(PROVIDED MATERIAL):
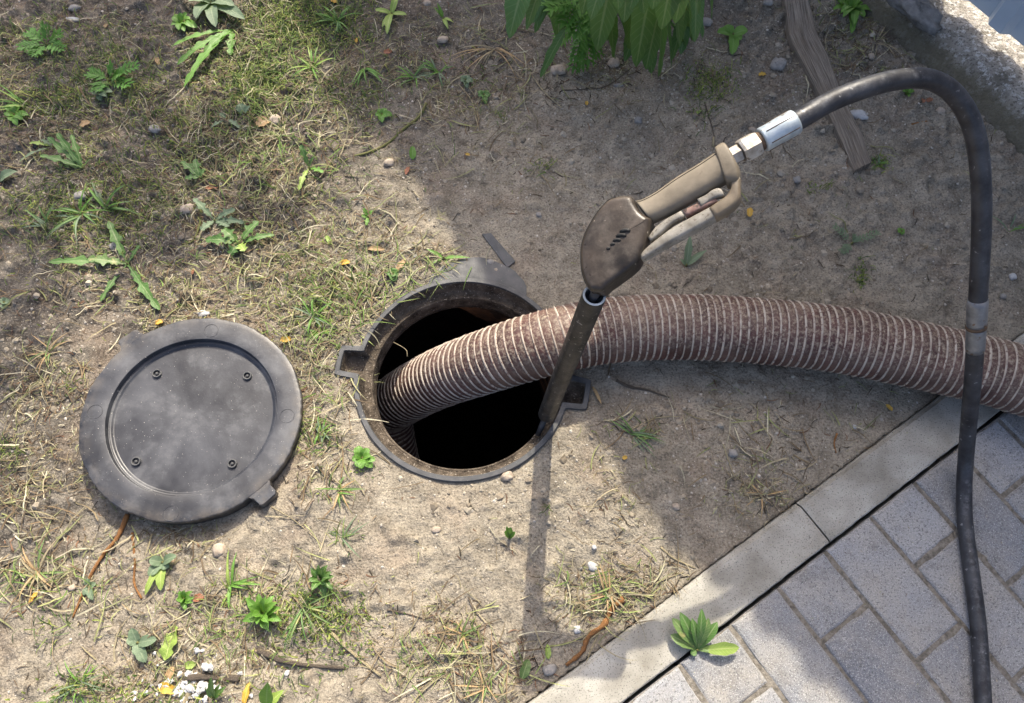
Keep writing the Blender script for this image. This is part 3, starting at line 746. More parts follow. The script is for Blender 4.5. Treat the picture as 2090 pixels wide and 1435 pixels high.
# helical rib
turns = (n - 1) / 6.0; K = int(turns * SEG); V = []; F = []
prof = [(-0.0019, -0.0012), (-0.0012, 0.0010), (0.0, 0.0016), (0.0012, 0.0010), (0.0019, -0.0012)]
for k in range(K):
    u = k / SEG; f = u * 6; i = int(f); t = f - i
    if i >= n - 1: break
    P_ = ring[i].lerp(ring[i + 1], t); N_ = N[i].lerp(N[i + 1], t); B_ = B[i].lerp(B[i + 1], t); T_ = T[i]
    a = 2 * math.pi * (u % 1); rd = N_ * math.cos(a) + B_ * math.sin(a)
    wv = 1 + 0.30 * math.sin(k * 0.11) * math.sin(k * 0.047) + 0.25 * (rnd.random() - 0.5); hv = 0.0005 * math.sin(k * 0.019) * math.sin(k * 0.23)
    for da, dr in prof: V.append(P_ + rd * (HR + dr + (hv if dr > 0 else 0)) + T_ * (da * wv + 0.0006 * math.sin(u * 0.9)))
m = 5
for i in range(len(V) // m - 1):
    for j in range(m - 1): F.append((i * m + j, i * m + j + 1, (i + 1) * m + j + 1, (i + 1) * m + j))
obj('spiral_rib', mesh('spiral_rib', V, F, M['hose_rib'], True), sh)

# ------------------------------------------------------------------ spray gun with its lance
WB = at(1115, 848, 0.022); WT = at(1213, 603, 0.455)
wd = (WT - WB).normalized()
gun = empty('spray_gun', (WB.x, WB.y, 0.0), 'dirty high pressure spray gun standing upright on its lance at the manhole rim', 'spray gun')
mb = MB(); tube(mb, [WB, WB + wd * 0.003, WB + wd * 0.006] + [WB.lerp(WT, k / 12) for k in range(1, 12)] + [WT - wd * 0.004, WT], [0.0115, 0.0145, 0.0152] + [0.0152] * 11 + [0.0152, 0.0145], 28, cap=False)
for e0, r_ in ((WB, 0.0115),): 
    mb.add([e0 + (frames([WB, WT])[1][0] * math.cos(a) + frames([WB, WT])[2][0] * math.sin(a)) * r_ for a in [k * 0.5236 for k in range(12)]], [tuple(range(11, -1, -1))])
vv = mb.V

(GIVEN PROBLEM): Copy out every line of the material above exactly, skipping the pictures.

(EXERCISE RESPONSE):
Keep writing the Blender script for this image. This is part 3, starting at line 746. More parts follow. The script is for Blender 4.5. Treat the picture as 2090 pixels wide and 1435 pixels high.
# helical rib
turns = (n - 1) / 6.0; K = int(turns * SEG); V = []; F = []
prof = [(-0.0019, -0.0012), (-0.0012, 0.0010), (0.0, 0.0016), (0.0012, 0.0010), (0.0019, -0.0012)]
for k in range(K):
    u = k / SEG; f = u * 6; i = int(f); t = f - i
    if i >= n - 1: break
    P_ = ring[i].lerp(ring[i + 1], t); N_ = N[i].lerp(N[i + 1], t); B_ = B[i].lerp(B[i + 1], t); T_ = T[i]
    a = 2 * math.pi * (u % 1); rd = N_ * math.cos(a) + B_ * math.sin(a)
    wv = 1 + 0.30 * math.sin(k * 0.11) * math.sin(k * 0.047) + 0.25 * (rnd.random() - 0.5); hv = 0.0005 * math.sin(k * 0.019) * math.sin(k * 0.23)
    for da, dr in prof: V.append(P_ + rd * (HR + dr + (hv if dr > 0 else 0)) + T_ * (da * wv + 0.0006 * math.sin(u * 0.9)))
m = 5
for i in range(len(V) // m - 1):
    for j in range(m - 1): F.append((i * m + j, i * m + j + 1, (i + 1) * m + j + 1, (i + 1) * m + j))
obj('spiral_rib', mesh('spiral_rib', V, F, M['hose_rib'], True), sh)

# ------------------------------------------------------------------ spray gun with its lance
WB = at(1115, 848, 0.022); WT = at(1213, 603, 0.455)
wd = (WT - WB).normalized()
gun = empty('spray_gun', (WB.x, WB.y, 0.0), 'dirty high pressure spray gun standing upright on its lance at the manhole rim', 'spray gun')
mb = MB(); tube(mb, [WB, WB + wd * 0.003, WB + wd * 0.006] + [WB.lerp(WT, k / 12) for k in range(1, 12)] + [WT - wd * 0.004, WT], [0.0115, 0.0145, 0.0152] + [0.0152] * 11 + [0.0152, 0.0145], 28, cap=False)
for e0, r_ in ((WB, 0.0115),): 
    mb.add([e0 + (frames([WB, WT])[1][0] * math.cos(a) + frames([WB, WT])[2][0] * math.sin(a)) * r_ for a in [k * 0.5236 for k in range(12)]], [tuple(range(11, -1, -1))])
vv = mb.V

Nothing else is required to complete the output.